### SHORT PROBLEM
Restate the opening lines of the material below word for word, stopping after the line that contains "gully', 'grass', kind='stuff')".

### COLLECTED MATERIAL
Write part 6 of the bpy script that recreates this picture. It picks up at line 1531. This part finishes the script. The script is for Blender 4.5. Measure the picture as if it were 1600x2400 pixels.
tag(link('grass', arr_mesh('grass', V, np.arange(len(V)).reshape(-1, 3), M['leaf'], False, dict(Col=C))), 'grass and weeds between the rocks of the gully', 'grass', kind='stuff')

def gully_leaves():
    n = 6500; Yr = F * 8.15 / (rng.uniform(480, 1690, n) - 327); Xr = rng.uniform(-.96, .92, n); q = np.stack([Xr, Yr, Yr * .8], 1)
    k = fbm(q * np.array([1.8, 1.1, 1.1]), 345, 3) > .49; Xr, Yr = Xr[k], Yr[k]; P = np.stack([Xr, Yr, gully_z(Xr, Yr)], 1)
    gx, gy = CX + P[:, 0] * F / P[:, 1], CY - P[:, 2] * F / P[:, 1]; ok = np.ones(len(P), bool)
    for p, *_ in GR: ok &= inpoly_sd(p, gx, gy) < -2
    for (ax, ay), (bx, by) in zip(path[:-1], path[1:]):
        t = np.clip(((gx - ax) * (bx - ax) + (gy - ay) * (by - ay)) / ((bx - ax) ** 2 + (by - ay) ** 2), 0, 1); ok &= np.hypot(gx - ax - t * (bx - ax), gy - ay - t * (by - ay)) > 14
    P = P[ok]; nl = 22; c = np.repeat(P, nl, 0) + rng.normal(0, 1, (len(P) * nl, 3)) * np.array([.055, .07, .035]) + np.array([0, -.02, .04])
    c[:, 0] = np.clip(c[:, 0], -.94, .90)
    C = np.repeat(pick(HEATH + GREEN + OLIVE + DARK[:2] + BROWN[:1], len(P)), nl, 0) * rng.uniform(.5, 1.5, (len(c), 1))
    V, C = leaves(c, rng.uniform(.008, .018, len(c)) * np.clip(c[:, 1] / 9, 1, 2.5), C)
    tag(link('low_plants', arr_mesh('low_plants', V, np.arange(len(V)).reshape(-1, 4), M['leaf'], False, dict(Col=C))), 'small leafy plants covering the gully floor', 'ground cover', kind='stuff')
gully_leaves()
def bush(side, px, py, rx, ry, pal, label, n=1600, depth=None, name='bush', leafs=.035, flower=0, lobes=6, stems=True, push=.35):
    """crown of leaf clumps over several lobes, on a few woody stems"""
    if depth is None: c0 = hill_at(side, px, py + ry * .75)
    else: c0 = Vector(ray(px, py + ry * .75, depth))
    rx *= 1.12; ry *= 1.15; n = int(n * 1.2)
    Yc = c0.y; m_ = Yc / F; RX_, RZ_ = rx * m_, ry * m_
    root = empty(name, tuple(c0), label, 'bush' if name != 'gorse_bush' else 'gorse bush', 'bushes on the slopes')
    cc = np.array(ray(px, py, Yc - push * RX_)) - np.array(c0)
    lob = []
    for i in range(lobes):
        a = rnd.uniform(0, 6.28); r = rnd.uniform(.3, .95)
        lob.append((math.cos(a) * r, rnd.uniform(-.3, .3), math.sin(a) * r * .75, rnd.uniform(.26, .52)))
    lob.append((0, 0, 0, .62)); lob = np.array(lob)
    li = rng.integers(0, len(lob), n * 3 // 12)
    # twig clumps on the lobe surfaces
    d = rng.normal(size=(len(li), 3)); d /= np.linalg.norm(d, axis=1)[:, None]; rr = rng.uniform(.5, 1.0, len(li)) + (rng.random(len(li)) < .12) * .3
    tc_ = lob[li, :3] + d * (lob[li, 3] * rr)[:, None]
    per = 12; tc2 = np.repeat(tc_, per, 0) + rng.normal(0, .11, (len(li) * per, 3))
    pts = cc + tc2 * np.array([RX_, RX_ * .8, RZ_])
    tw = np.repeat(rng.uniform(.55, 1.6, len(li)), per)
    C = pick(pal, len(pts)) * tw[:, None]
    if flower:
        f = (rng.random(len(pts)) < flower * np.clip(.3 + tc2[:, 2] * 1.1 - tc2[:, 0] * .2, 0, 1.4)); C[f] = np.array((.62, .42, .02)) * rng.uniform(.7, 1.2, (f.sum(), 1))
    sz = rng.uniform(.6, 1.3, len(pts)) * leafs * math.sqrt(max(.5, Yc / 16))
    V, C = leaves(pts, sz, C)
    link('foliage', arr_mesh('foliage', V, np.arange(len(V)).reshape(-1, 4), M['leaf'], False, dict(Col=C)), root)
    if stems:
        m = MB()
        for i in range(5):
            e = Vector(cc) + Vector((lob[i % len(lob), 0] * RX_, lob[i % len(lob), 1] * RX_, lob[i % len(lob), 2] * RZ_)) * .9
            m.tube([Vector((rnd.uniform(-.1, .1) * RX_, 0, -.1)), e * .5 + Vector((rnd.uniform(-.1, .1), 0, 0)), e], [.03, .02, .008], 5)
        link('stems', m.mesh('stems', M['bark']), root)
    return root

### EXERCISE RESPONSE
Write part 6 of the bpy script that recreates this picture. It picks up at line 1531. This part finishes the script. The script is for Blender 4.5. Measure the picture as if it were 1600x2400 pixels.
tag(link('grass', arr_mesh('grass', V, np.arange(len(V)).reshape(-1, 3), M['leaf'], False, dict(Col=C))), 'grass and weeds between the rocks of the gully', 'grass', kind='stuff')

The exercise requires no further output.